第11回朝日杯将棋オープン戦一次予選の藤井聡太四段と宮本広志五段が対局した棋譜です。
>
宮本五段はゴキゲン中飛車にしましたね。
藤井四段は得意の居合抜き超速ではなく、普通の超速模様にしました。
▲4六銀まで上がれば超速になりますが、宮本五段は△4四歩と突いて、それを阻止しましたね。
近藤流に近いような感じですね。
ただ、普通の超速のようにすぐに銀が上がってきたわけではないので、玉が7二まで来ているので、近藤流とは少しだけ違いますが。
近藤流は居玉のまま4二銀-4四歩型です。
ただ、意味的にはそれほど変わらず、▲4六銀と出てきたら銀を取ってしまおうという狙いです。
▲4六銀に△4五歩とすぐに突いて、▲同銀△4三銀とあがります。
次に4二や5一に角が退いて、△3三桂と跳ねれれば銀が取れます。
ということで、▲4六銀とは上がらずに▲7七銀と左の銀を活用していきました。
超速2枚銀
超速2枚銀のような感じになりましたね。
4筋の歩が切れているのがどうなるかですが。
△4二飛と寄って銀にあてましたね。
▲4五歩と銀を守りましたが、桂馬が飛べなくなるのが少し気になります。
▲4七歩と下から支える手もあったと思いますが、△4五歩と相手から打たれる手が残ってイヤでしょうか。
elmoは、両方とも読んでいましたが、最終的には▲4五歩と上から打つ手を推奨していました。
▲4五歩に対しては、次に▲5五銀左と歩を取られる手がありますので、△5二飛と戻りましたね。
▲2六飛と桂頭を守ってから、▲3五歩と仕掛けていきました。
飛車を浮かないで▲3五歩ですと、△同歩▲同銀のときに、△3六歩と打たれて桂馬が取られてしまいます。
なので、あらかじめ飛車を浮いて、△3六歩には▲同飛と取れるようにしたんですね。
難解な中盤戦
全面を使った攻めで、すごい難しい局面になりました。
ただ、藤井四段が押さえ込んでいて、宮本五段の方が難しいですかね。
△6六歩▲同角と銀を出れるようにして、△7四歩と角道を開けつつ銀を戻れなくしました。
△6三歩と打っても、▲5五銀と取れるので、銀バサミまではいっていないですね。
▲2四歩△同歩と突き捨ててから▲8八角と引きました。
これも難しい手順ですね。
次に▲5五銀△同銀▲同角が王手になりますので、△9二玉と先に逃げましたね。
それでも、▲5五銀とぶつけて銀交換になり、△7三角と角をぶつけていきました。
▲同角成△同桂として、角が退いたので、▲2四飛と走っていきました。
これが突き捨てた効果ですね。
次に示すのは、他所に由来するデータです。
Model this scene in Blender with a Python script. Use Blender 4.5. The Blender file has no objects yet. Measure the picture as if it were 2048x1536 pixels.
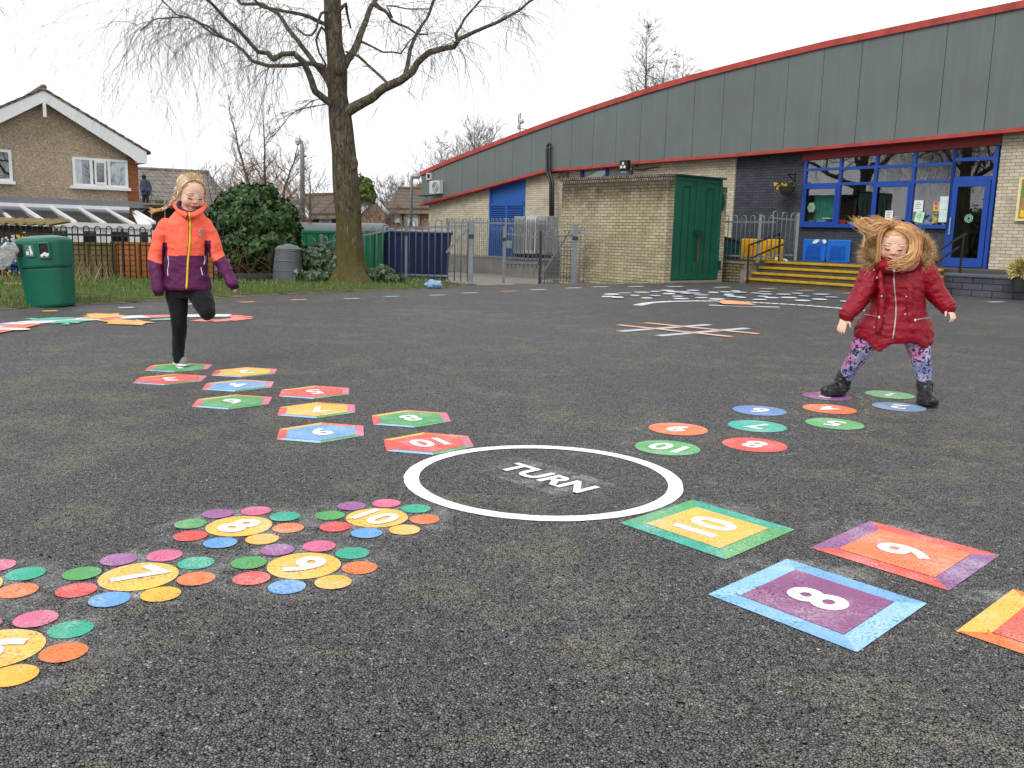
import bpy, bmesh, math, random
import numpy as np
from mathutils import Vector, Matrix, noise as mnoise
from mathutils.bvhtree import BVHTree
random.seed(7); rng = np.random.default_rng(7)
SC = bpy.context.scene
COL = SC.collection
PI = math.pi
# ------------------------------------------------------------------ camera (solved from the painted circles)
CF, CP, CR, CH = 1800.0, math.radians(9.48), math.radians(1.417), 1.08
FWD = Vector((0, math.cos(CP), -math.sin(CP)))
_r = Vector((1, 0, 0)); _u = _r.cross(FWD)
RGT = _r*math.cos(CR) + _u*math.sin(CR)
UPV = -_r*math.sin(CR) + _u*math.cos(CR)
CAM = Vector((0, 0, CH))
def ray(x, y): return FWD + RGT*((x-1024)/CF) - UPV*((y-768)/CF)
def at(x, y, Y): d = ray(x, y); return CAM + d*(Y/d.y)
def G(x, y, z=0.0): d = ray(x, y); return CAM + d*((z-CH)/d.z)
def sm(a, b, t): t = max(0, min(1, (t-a)/(b-a))); return t*t*(3-2*t)
DR = Vector((.63476114, -.77270842, 0)); NR = Vector((.77270842, .63476114, 0))
P0 = Vector((-.07619902*37.227, 37.227, 0))
def gz(x, y):
    s = (3.59-x)*DR.x + (21.75-y)*DR.y
    return -.56*(1-math.exp(-max(s, 0)/6.4))*sm(19, 22.8, y)
def GH(x, y):
    z = 0
    for i in range(40):
        p = G(x, y, z); z = .5*z + .5*gz(p.x, p.y)
    return G(x, y, z)
def fac(x, y, v=0.0):
    d = ray(x, y); O = P0 + NR*v
    p = CAM + d*((O-CAM).dot(NR)/d.dot(NR))
    return (p-P0).dot(DR), p.z
def SW(u, v, z=0): return P0 + DR*u + NR*v + Vector((0, 0, z))
# ------------------------------------------------------------------ object helpers
def props(o, label=None, cat=None, group=None, kind=None):
    for k, v in (('label', label), ('category', cat), ('group', group), ('kind', kind)):
        if v: o[k] = v
    return o
def wm(o):
    m = o.matrix_basis.copy()
    return wm(o.parent) @ o.matrix_parent_inverse @ m if o.parent else m
def thing(name, label, cat, loc=(0, 0, 0), rz=0, group=None):
    o = bpy.data.objects.new(name, None); COL.objects.link(o)
    o.empty_display_size = .1
    o.location = loc; o.rotation_euler = (0, 0, rz)
    return props(o, label, cat, group)
def link(name, me, parent=None, local=False):
    o = bpy.data.objects.new(name, me); COL.objects.link(o)
    if parent:
        o.parent = parent
        if not local: o.matrix_parent_inverse = wm(parent).inverted()
    return o
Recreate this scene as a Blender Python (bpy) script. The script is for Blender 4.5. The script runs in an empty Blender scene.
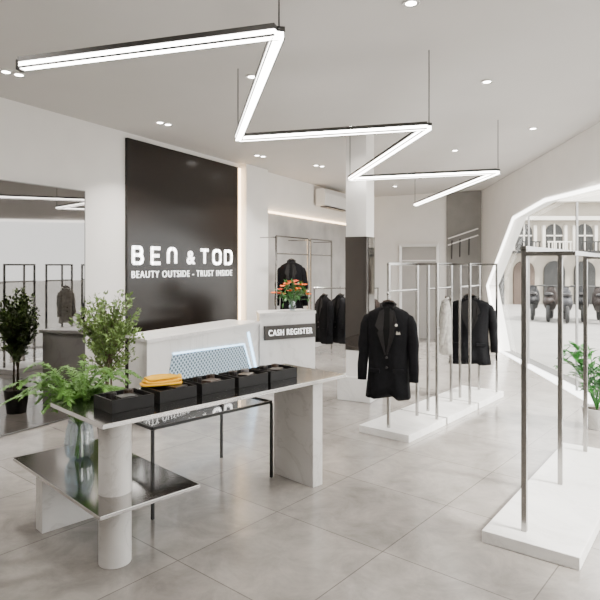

ここで▲2四歩と突いたとしても、手抜かれて△5五角など打たれてしまいますので。
先に突き捨てておけば取るしかありませんので、あとで飛車が走れるようになります。
この突き捨てるタイミングが、早すぎても相手に一歩渡しますので、攻められてしまいますし、遅いと取ってくれませんし、難しいんですよね。
藤井四段の高速な寄せ
桂は控えて打ての格言通りに△8四桂と打ちましたが、手抜いて▲6一角成と切っていきました。
かなり怖い気がしますが、詰まないので問題ないということですね。
▲7一飛と打って、詰めろをかけました。
▲8二金と捨てて、△同玉に▲8一金△9二玉▲9一金△8二玉▲8二飛成までですね。
△7六桂とまず王手かけて、横に効く駒がありませんので、▲9八玉と逃げて王手をかからなくしました。
△7二銀打と受けたんですが、▲6二龍とすごい手が出ましたね。
△同銀は▲7二飛成に合駒に▲8一銀と打てば詰みですね。
ということで、△8二角と打ったんですが、▲8一金と打たれて、受けが効きません。
ここで、宮本五段の投了となりました。
以下、△同角▲7二龍△同銀▲同飛成△8二角▲8一銀△9一玉▲9二金までとなります。
>
序盤から藤井四段がリードして、そのまま持っていきましたね。
全く隙がなくて、宮本五段も何もできませんでした。
いつもながら、すごい将棋ですね。